Long letter written by Ted Bundy to the Aspen Times back in 1977
An
archivist from the Aspen Historical Society has sent me a copy of a long letter
written by Ted to the Aspen Times, published in the newspaper's March 24, 1977
edition, in reply to an article which had appeared in the same newspaper
earlier that month. I have shared the letter publicly on my archive.org channel:
https://archive.org/details/bundy-writes-on-trial-by-newspaper-at-march-24-1977
In the letter Ted basically criticized the article for having been devoted to a rehash of the events which led to his extradition to Colorado as well as the major circumstantial elements present in the prosecution's case against him, and he criticized the article's reliance on the prosecutor's account of the case as a "fact source" without an attempt to balance such a version with a defense viewpoint. He noted down that the prosecutor’s position was biased and so the context presented by the prosecution’s side might be misleading.
The fact that the alleged circumstantial evidence gathered by the prosecutor had made its way onto the pages of The Aspen Times newspaper, worried Ted that it might interfere with his Constitutional right to a fair trial and might disrupt the proper administration of justice. He noted down that the prosecutor’s position was biased and so the context presented by the prosecution’s side relating to the Campbell case might be misleading.
Ted worried that without the effacing effect of defense testimony, essential in a fair trial, the prosecutor’s biased and unbalanced out-of-court information provided to the Aspen Times reporter had a clear tendency to be read and interpreted as undisputable, proven fact.
He wrote: “After reading this report of my case, I initially felt a strong temptation to argue in detail against the prosecution’s allegations. (‘This bit of circumstantial evidence is valueless because of thus and such.’) It was, however, a temptation to become drawn into the very practice to which I am opposed: trial by newspaper. It is doubtful that the Framers of the Constitution ever intended the 1st Amendment right of freedom of the press to be a license to publish proposed evidence in a criminal trial in such a way as to subvert a defendant’s 6th Amendment guarantees of fair trial and his 14th Amendment right to due process of law. What was intended, I suppose, was a trade-off preserving the rights of news organizations and defendants alike. I have requested the court to close pre-trial hearings where evidence material to the case is to be presented because I wish to avoid potential jurors in the case from being exposed to evidence which cannot or will not be forthcoming at the actual trial. My purpose is neither to deny some poor reporter a living nor to advocate secrecy for secrecy’s sake. I only wish to avoid seeing prejudice damage a fair trial. Ultimately, there will be no secrecy because the trial itself will not be closed to the media and the public. At trial, all that is legal and admissible can be reported without generating prejudice amongst potential jurors. The public’s right to know will not be frustrated. And herein lies the trade-off I referred to earlier. By simply refraining from publishing accusations or information which are material to the consideration of innocence and guilt, like those published in your March 10th article, the Aspen Times and other news organizations can avoid having a detrimental influence on the criminal trial process. Such restraint does not jeopardize press freedom since the crucial and deciding forum, the trial, will be open to everyone.

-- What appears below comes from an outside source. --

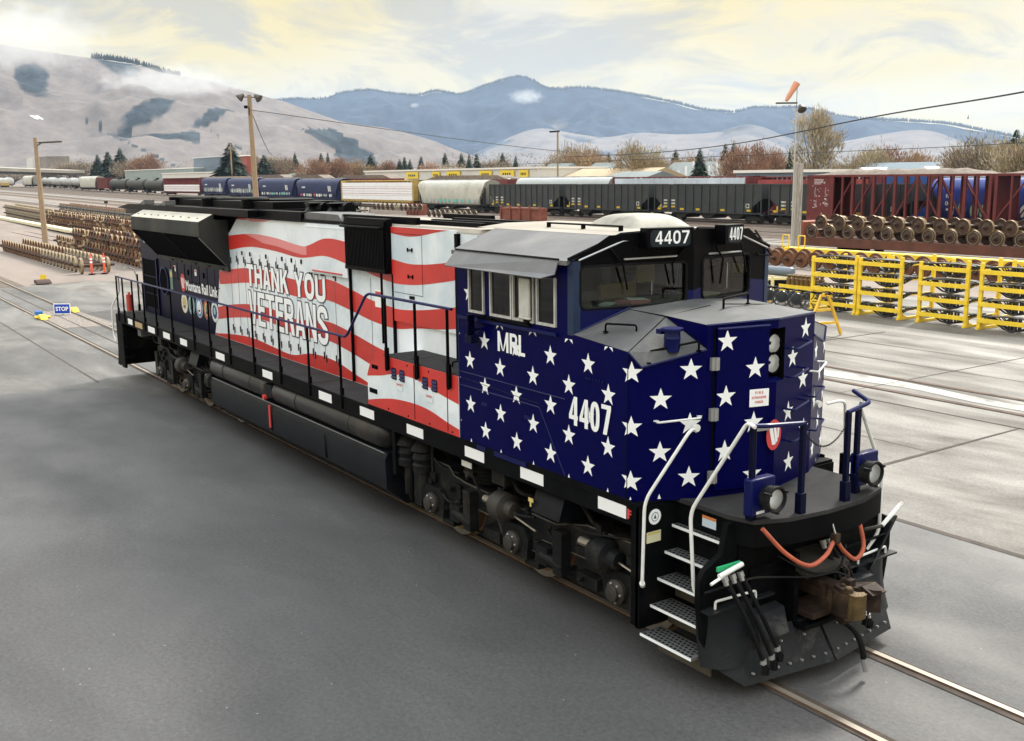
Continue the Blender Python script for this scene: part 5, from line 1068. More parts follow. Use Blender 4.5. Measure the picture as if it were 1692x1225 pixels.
def simple_ws(m0, m1, ax, n=16):
    m = MB()
    for s in (-1, 1):
        m.flip = s > 0
        m.lathe([(.12, -.08), (.2, -.0), (.37, .02), (.385, -.045), (.455, -.045)], (0, -.75, .46), Y, n, 0, caps=False); m.lathe([(.455, -.045), (.455, .05), (.485, .06), (.483, .085)], (0, -.75, .46), Y, n, 1, caps=False); m.lathe([(.483, .085), (.36, .05), (.13, .06)], (0, -.75, .46), Y, n, 0, caps=False)
        m.cyl((0, -1.12, .46), (0, -.7, .46), .09, n=8, mi=2)
    m.flip = False; m.cyl((0, -.7, .46), (0, .7, .46), .09, n=8, mi=2)
    return m
def srow(spots, label, group, m0, m1, ax):
    p = simple_ws(m0, m1, ax).build('wheelset', [m0, m1, ax], loc=(0, 0, 0), smooth=40); tag(p, label, 'wheelset', group)
    VR = [p.data]
    for k, q in enumerate(((m1, m0, ax), (WRD, m1, ax), (m0, WRD, WRD))): d = p.data.copy(); d.materials.clear(); [d.materials.append(z) for z in q]; VR.append(d)
    for i, q in enumerate(spots):
        o = p if i == 0 else p.copy()
        if i: COL.objects.link(o)
        o.data = VR[random.choice((0, 0, 0, 0, 1, 2, 3))] if m0 is not WP else o.data
        o.location = (q[0]+random.uniform(-.04, .04), q[1]+random.uniform(-.06, .06), q[2]); o.rotation_euler = (0, random.uniform(0, 6), random.uniform(-.04, .04)) if False else (0, 0, random.uniform(-.04, .04))
ZG = -.03
# near-left row, rust at the far end and pale at the near end
pr = make_wheelset('rust-brown wheelset standing in the rear part of the short row left of the locomotive', 'rusty wheelsets at the rear of the short row', WR, WTR, WRD, n=20)
place(pr, [(-58+i*.98, 6.05, ZG) for i in range(15)])
pp = make_wheelset('pale grey wheelset in the near part of the short row behind the orange delineators', 'pale wheelsets at the near end of the short row', WP, WTR, WRD, n=20)
place(pp, [(-58+i*.98, 6.05, ZG) for i in range(15, 25)])
pf_ = copy_tree(pp, label='nearest wheelset of the short row, standing crosswise beside the two orange delineators', group='end wheelset'); pf_.location = (-32.72, 6.0, ZG)
del pf_['group']
srow([(-62.5+i*.98, 10.9-.035*i, ZG) for i in range(31)], 'rusty wheelset in the lower tier of the row behind the short row', 'lower tier of the second wheelset row', WR, WTR, WRD)
srow([(-55.6+i*.98, 11.0-.035*(i+7), ZG+.80) for i in range(23)], 'rusty wheelset in the upper tier of the row behind the short row', 'upper tier of the second wheelset row', WR, WTR, WRD)
cy = lambda x: 17.2+.022*(-62-x)
srow([(-61-i*.98, cy(-61-i*.98)+.9, ZG+rise(-61-i*.98)) for i in range(52)], 'rusty wheelset in the lower tier of the long row beyond the pale kerb', 'lower tier of the long wheelset row', WR, WTR, WRD)
srow([(-61.5-i*.98, cy(-61-i*.98)+.9, ZG+.80+rise(-61-i*.98)) for i in range(52)], 'rusty wheelset in the upper tier of the long row beyond the pale kerb', 'upper tier of the long wheelset row', WR, WTR, WRD)
m = MB(); b_ = simple_ws(WP, WTR, WRD, 12)
for i in range(30):
    for t in (0, 1): x = -112.6-i*.98-.5*t; o = [(a+x, b+cy(x)+.9, c+ZG+.8*t+rise(x)) for a, b, c in b_.v]; k = len(m.v); m.v += o; m.f += [tuple(j+k for j in f) for f in b_.f]; m.m += b_.m
o = m.build('wheelset_row', [WP, WTR, WRD], smooth=40); tag(o, 'far pale end of the long double-stacked wheelset row, left of the light pole foot', 'wheelsets', kind='stuff')
srow([(-139+i*1.0, 26.9-.01*i, ZG+rise(-139+i)) for i in range(42)], 'small pale wheelset in the lower tier of the farthest wheelset row on the left', 'lower tier of the farthest wheelset row', WP, WP, WBL)
srow([(-138.5+i*1.0, 26.9-.01*i, ZG+.80+rise(-139+i)) for i in range(41)], 'small cream wheelset in the upper tier of the farthest wheelset row on the left', 'upper tier of the farthest wheelset row', WP, WR, WBL)
srow([(-146+i*1.55, 62.2, ZG+.02+rise(-146+i*1.55)) for i in range(24)], 'white-rimmed wheelset in the row seen over the locomotive roof below the blue hoppers', 'white-rimmed wheelsets behind the locomotive roof', mat('whitewashed wheel', (.62, .60, .54), .6, var=.15), WP, WRD)
srow([(-106+i*1.35, 62.6, .75) for i in range(9)]+[(-92+i*1.3, 63.5, .05) for i in range(8)], 'dark brown wheelset in the pile behind the locomotive roof near the rusty bins', 'brown wheelsets behind the locomotive roof', WB, WP, WRD)
# brown row on the right, before the yellow beam
pb = make_wheelset('rust-brown wheelset in the single row between the cab and the yellow racks', 'rust-brown wheelsets in a row before the yellow beam', WR, WR, WRD)
place(pb, [(-13.2+i*.96, 38.9, -.0) for i in range(19)], lab=lambda i: 'rust-brown wheelset, %s from the left in the single row behind the yellow racks' % ORD[i])
# ---------------------------------------------------------------- flatcar with its load of wheelsets
RUSTC = mat('oxide brown car paint', (.115, .038, .022), .7, var=.3, vs=1.5, col2=(.06, .03, .02), c2pos=(.5, .75))
FL = empty('flatcar', (-8, 51, 0), 'oxide-brown bulkhead flatcar loaded with two tiers of wheelsets', 'flatcar')
m = MB(); m.box(-18.2, 6, 49.55, 52.45, .62, .86); m.box(-18.2, 6, 49.45, 49.62, .30, .90); m.box(-18.2, 6, 52.4, 52.55, .30, .9); m.box(-18, 6, 50.6, 51.4, .2, .6); m.build('deck', [RUSTC], FL, bevel=.015)
m = MB(); m.prism([(-18.3, .5), (-17.85, .5), (-17.85, 1.9), (-18.05, 2.0), (-18.3, 1.2)], 49.5, 52.5, 'y'); m.prism([(-18.2, .6), (-16.9, .9), (-17.85, 1.7), (-18.1, 1.7)], 52.3, 52.5, 'y'); m.box(-17.9, -16.7, 52.35, 52.45, .9, 1.72); m.build('bulkhead', [mat('orange rust steel', (.22, .06, .03), .75, var=.3, vs=2)], FL)
def cartruck(x, y, z, parent, mt, sc=1.0, wheels=True):
    m = MB()
    for s in (-1, 1):
        yy = y+s*1.05
        m.prism([(x-1.15, z+.42), (x-.95, z+.62), (x-.35, z+.80), (x+.35, z+.80), (x+.95, z+.62), (x+1.15, z+.42), (x+.7, z+.36), (x+.3, z+.25), (x-.3, z+.25), (x-.7, z+.36)], yy-.08, yy+.08, 'y')
        for t in (-.16, .16): m.cyl((x+t, yy-.1*s*0, z+.3), (x+t, yy, z+.7), .09, n=8)
    m.box(x-.25, x+.25, y-1.1, y+1.1, z+.45, z+.7); t = m.build('truck', [mt], parent)
    if wheels:
        for dx in (-.87, .87):
            m = MB()
            for s in (-1, 1): m.flip = False; m.lathe([(.12, 0), (.42, .0), (.44, .02), (.44, .12), (.1, .12)], (x+dx, y+s*.78-.06, z+.44), Y, 16, caps=True)
            m.cyl((x+dx, y-1, z+.44), (x+dx, y+1, z+.44), .08, n=8); m.build('wheelset', [mt], t)
    return t
for x in (-14.2, 2.0): cartruck(x, 51, -.12, FL, BLACK)
pl_ = make_wheelset('brown wheelset with a bright ring on the flatcar deck, lower tier', 'lower tier of wheelsets on the flatcar', WB, WTR, WB, ring=True)
place(pl_, [(-17.2+i*1.5, 50.3, .86) for i in range(15)], lab=lambda i: 'bright-ringed brown wheelset, %s from the left in the lower tier on the flatcar' % ORD[i])
pu_ = make_wheelset('brown wheelset resting on the upper tier of the flatcar load', 'upper tier of wheelsets on the flatcar', WB, WTR, WB)
place(pu_, [(-16.4+i*1.5, 50.25, 1.50) for i in range(14)], lab=lambda i: 'brown wheelset, %s from the left in the upper tier on the flatcar' % ORD[i])
pv_ = make_wheelset('dark wheelset in the rear file of the flatcar load, seen between the front ones', 'rear file of wheelsets on the flatcar', WB, WTR, WB, n=18)
place(pv_, [(-15.6+i*1.5, 51.45, 1.42) for i in range(13)]+[(-16.5+i*1.5, 51.5, .86) for i in range(14)])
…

“There is really no way I can force people in the news business to act in a responsible fashion and not to exploit this case for headlines and profit. Even if some pretrial hearings are closed, nothing but a sense of fairness will prevent reporters from speculating about what might have transpired. And only this same sense of fairness will prompt a reporter to seek to balance an article with a comment from the defense when a prosecution point of view is to be aired. In the final analysis, solicitations for fairness must be left to the consciences of the media people. In lieu of conscientious instincts arguments asking the media to respect human and constitutional rights become just so many words.
“My final reply to your article is this: I am innocent of the charge against me and no amount of biased news reporting will alter this fact.”